The server is a high performance server as well.
Gave it 20 GB of ram.
The database completely empty.
The speed I receive was 5000 inserts per second when doing multi row inserts (tried it with 1MB up to 10MB chunks of data)
Now the clue:
If I add another thread and insert into the SAME tables I suddenly have 2x5000 /sec.
One more thread and I have 15000 total /sec
Consider this: When doing ONE thread inserts it means you can sequentially write to the disk (with exceptions to indexes).
When using threads you actually degrade the possible performance because it now needs to do a lot more random accesses.
But reality check shows mysql is so badly optimized that threads help a lot.
The real performance possible with such a server is probably millions per second, the CPU is idle the disk is idle.
The reason is quite clearly that mariadb just as mysql has internal delays.
I would add the information that too many rows at a time depending on their contents could lead to Got a packet bigger than 'max_allowed_packet'.
Maybe consider using functions like PHP's array_chunk to do multiple inserts for your big datasets.
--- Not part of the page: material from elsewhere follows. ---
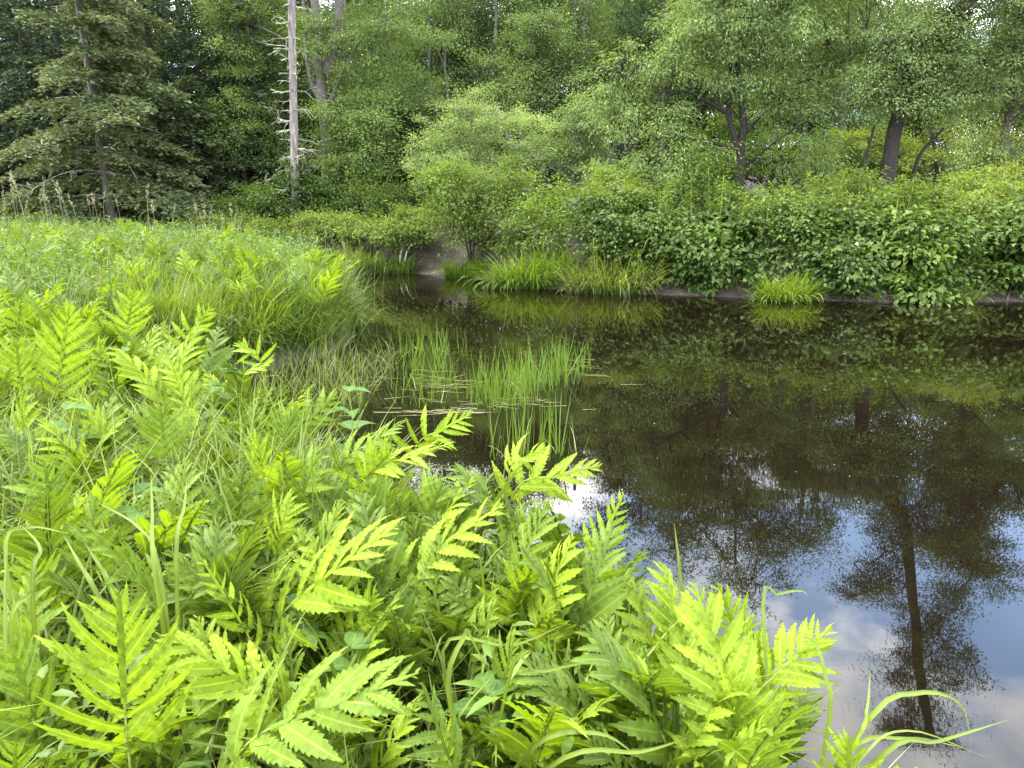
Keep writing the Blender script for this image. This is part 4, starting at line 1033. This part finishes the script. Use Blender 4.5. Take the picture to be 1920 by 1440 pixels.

multiple inserts are faster but it has thredshould. another thrik is disabling constrains checks temprorary make inserts much much faster. It dosn't matter your table has it or not. For example test disabling foreign keys and enjoy the speed:
SET FOREIGN_KEY_CHECKS=0;
offcourse you should turn it back on after inserts by:
SET FOREIGN_KEY_CHECKS=1;
this is common way to inserting huge data.
the data integridity may break so you shoud care of that before disabling foreign key checks.